Army honors WWII hero – 61 years later |

Army honors WWII hero – 61 years later

BRAD HORN/Nevada Appeal Command Sgt. Maj. (Ret.) Ensio Tosolini walks to the podium while his wife, Claudette, left, in pink, watches on Friday at the Office of the Adjutant General.

It took the Army 61 years, but retired Command Sgt. Maj. Ensio Tosolini received the U.S. Army’s Prisoner of War medal Friday in a ceremony at the new Nevada Military Department armory.

Maybe it’s because Tosolini wasn’t a prisoner very long. He and the U.S. major with him escaped about 36 hours after a German patrol nabbed them near Carentan, France, in July 1944.

Tosolini said it was the German patrol’s own fault because, when they searched him, they missed a hand grenade on his boot beneath the loose fatigues he was wearing.

“After about 36 hours, they were sitting around talking about French women and the major said, ‘Throw it,'” he recalled Friday. “I did, and we went over a couple of hedgerows and escaped.”

But, he said, he had to go back: “One of the Germans I killed had my .45. I’ve still got it.”

For Tosolini, 80, the POW medal is the latest in a long list of awards and commendations for four decades of military service.

He finished the war with the Silver Star, two Bronze Stars, a Purple Heart and a dozen or more other commendations for his service in battles from the Omaha Beach at Normandy to the Loire Valley, the Battle of the Bulge and the battle for the Rhine River among others.

Following the war, Tosolini joined the Nevada Army Guard. In 1968, he became the first state command sergeant major – the highest rank an enlisted man can attain – and served in that capacity until his retirement in 1978.

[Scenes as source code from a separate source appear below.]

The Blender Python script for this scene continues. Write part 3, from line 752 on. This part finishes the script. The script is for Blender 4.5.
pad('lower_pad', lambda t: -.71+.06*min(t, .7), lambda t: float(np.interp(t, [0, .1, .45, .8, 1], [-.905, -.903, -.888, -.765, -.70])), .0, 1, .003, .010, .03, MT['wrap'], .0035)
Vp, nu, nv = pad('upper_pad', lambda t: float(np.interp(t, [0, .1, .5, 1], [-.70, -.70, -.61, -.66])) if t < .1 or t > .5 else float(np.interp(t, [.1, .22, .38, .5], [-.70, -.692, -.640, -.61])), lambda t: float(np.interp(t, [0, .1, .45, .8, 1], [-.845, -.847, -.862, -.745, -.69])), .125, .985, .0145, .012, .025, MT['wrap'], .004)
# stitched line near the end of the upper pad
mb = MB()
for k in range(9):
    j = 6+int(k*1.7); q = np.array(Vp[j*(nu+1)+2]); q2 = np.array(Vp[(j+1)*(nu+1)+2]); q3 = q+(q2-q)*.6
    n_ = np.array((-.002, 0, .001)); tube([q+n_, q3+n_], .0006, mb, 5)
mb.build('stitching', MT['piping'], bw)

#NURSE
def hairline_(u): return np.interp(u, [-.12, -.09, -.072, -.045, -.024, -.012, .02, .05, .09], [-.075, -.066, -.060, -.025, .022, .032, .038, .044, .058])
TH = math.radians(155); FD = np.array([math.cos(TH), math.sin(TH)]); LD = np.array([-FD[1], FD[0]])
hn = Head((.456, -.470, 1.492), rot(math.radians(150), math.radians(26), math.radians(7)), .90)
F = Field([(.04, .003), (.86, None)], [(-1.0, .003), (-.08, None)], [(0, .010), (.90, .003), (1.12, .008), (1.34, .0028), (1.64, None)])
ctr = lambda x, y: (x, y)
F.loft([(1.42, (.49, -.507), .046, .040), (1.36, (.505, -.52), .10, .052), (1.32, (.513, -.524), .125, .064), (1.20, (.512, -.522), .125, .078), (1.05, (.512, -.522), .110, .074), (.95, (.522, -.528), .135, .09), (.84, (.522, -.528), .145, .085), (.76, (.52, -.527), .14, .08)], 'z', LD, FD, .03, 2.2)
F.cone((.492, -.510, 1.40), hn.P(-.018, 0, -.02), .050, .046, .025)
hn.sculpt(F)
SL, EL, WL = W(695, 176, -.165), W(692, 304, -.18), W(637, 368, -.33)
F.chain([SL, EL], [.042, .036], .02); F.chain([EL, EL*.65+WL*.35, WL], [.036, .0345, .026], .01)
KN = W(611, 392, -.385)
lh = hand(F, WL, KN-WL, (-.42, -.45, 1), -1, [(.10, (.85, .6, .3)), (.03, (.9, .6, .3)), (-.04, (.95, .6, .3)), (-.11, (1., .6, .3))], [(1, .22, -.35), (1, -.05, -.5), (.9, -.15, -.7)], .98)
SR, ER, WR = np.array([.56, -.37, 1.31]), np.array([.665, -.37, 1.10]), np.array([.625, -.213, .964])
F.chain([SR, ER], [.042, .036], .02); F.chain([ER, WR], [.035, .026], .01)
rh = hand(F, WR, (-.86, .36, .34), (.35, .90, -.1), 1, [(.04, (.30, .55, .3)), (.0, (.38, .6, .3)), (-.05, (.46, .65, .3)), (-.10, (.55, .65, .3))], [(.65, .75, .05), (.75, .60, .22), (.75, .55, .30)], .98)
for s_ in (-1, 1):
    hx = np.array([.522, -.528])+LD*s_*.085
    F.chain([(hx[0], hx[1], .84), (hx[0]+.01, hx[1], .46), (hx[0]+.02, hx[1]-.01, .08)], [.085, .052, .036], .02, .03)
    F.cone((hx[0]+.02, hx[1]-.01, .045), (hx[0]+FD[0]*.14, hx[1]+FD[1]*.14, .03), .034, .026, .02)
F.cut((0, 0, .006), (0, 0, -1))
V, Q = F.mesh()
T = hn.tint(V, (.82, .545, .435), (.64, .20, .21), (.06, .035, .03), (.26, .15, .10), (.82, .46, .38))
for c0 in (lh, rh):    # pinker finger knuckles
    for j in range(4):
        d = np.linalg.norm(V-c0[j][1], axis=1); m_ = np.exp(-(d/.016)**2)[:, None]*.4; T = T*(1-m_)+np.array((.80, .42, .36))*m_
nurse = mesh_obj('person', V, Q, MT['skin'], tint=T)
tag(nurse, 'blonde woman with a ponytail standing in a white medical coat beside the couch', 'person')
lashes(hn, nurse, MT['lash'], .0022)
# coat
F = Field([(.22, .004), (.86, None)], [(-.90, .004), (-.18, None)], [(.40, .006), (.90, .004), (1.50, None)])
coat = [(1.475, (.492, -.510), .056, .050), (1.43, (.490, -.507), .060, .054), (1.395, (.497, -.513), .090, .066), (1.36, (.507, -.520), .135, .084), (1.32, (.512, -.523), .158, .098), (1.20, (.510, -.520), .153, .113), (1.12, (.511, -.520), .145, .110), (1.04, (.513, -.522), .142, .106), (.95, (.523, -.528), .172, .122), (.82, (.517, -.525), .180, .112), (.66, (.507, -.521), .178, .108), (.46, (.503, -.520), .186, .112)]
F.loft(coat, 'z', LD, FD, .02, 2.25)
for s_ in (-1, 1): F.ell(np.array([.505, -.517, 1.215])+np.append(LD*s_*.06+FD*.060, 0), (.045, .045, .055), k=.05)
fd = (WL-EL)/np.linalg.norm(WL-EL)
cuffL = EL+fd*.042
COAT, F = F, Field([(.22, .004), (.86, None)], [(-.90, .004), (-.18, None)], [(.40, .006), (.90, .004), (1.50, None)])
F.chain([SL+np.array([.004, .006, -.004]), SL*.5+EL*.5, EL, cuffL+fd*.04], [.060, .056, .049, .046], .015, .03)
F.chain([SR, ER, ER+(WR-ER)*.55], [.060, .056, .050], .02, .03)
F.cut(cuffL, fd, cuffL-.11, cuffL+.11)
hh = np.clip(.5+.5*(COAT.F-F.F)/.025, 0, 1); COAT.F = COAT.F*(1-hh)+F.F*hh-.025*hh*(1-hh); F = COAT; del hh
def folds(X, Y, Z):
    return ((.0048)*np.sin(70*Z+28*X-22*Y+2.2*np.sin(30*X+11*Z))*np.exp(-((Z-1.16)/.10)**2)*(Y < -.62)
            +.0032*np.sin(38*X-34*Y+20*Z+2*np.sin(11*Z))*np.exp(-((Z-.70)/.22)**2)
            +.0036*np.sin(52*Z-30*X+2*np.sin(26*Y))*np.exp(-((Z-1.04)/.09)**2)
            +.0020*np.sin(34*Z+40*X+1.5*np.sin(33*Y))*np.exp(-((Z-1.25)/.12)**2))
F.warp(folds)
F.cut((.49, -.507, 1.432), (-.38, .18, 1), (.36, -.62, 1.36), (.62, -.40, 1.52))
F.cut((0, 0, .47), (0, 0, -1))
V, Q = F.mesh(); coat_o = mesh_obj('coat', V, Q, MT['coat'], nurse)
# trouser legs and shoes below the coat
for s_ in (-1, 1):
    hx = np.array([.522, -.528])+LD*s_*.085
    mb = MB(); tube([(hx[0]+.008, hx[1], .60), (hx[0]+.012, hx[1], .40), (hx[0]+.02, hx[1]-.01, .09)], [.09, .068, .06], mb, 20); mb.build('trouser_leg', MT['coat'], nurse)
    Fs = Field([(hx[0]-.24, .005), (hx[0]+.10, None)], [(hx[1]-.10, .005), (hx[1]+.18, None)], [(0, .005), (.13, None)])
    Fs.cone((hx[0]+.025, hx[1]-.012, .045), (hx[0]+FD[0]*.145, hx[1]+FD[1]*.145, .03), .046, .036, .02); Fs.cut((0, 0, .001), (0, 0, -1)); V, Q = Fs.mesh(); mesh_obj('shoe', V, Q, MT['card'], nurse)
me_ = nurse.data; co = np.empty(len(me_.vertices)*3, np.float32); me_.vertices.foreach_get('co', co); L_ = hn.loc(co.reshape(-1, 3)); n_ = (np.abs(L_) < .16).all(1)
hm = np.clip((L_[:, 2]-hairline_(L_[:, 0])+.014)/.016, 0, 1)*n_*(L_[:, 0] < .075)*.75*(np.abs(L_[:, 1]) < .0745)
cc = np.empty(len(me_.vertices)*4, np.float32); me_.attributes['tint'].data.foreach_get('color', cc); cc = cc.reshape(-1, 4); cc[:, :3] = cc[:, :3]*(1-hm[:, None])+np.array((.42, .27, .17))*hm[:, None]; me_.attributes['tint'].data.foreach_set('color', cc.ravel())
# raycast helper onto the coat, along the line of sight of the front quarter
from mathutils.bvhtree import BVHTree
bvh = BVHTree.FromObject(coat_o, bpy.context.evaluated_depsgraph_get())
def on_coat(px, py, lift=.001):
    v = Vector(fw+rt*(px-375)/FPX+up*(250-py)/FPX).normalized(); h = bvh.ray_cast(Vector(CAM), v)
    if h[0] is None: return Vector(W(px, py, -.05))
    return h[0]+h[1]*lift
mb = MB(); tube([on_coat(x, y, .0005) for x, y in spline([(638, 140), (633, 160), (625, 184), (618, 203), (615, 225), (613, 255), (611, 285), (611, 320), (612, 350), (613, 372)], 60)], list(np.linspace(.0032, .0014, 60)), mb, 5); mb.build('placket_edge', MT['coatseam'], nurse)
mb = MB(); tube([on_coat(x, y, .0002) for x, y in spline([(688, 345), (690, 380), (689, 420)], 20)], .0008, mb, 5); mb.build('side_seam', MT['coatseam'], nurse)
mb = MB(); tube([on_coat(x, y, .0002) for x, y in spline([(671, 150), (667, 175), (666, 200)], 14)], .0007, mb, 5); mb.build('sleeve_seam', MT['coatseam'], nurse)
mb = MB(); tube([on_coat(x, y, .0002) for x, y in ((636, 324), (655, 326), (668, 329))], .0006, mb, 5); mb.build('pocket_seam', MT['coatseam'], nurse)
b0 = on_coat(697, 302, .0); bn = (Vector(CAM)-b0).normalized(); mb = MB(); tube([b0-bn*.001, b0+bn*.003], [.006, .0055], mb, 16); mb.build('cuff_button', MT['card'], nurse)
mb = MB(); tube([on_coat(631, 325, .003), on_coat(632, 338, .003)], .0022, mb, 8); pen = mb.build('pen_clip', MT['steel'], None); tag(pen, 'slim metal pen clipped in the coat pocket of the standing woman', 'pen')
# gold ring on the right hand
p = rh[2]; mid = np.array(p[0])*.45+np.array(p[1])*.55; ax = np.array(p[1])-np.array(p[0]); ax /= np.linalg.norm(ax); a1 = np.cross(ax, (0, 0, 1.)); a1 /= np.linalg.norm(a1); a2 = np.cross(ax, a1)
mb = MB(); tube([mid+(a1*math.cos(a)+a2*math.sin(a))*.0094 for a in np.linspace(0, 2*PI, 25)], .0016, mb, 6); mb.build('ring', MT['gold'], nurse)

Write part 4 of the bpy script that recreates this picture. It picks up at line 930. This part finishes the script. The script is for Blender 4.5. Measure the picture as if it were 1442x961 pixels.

Tosolini, now retired, lives with his wife, Claudette, in Reno.

“In front of you today, you have the epitome of service and leadership,” Brig. Gen. Randal Sayre told more than 75 friends, family members and former colleagues. “An American hero who deserves our thanks, a contributor to the global successes of this nation’s greatest generation.”

Guard members also dedicated a classroom at the new center at Fairview and Saliman in Tosolini’s honor, surprising him with a photo of himself in his 20s at the entrance.

“Oh, my God,” he said when he saw it. “That goes back a couple of days.”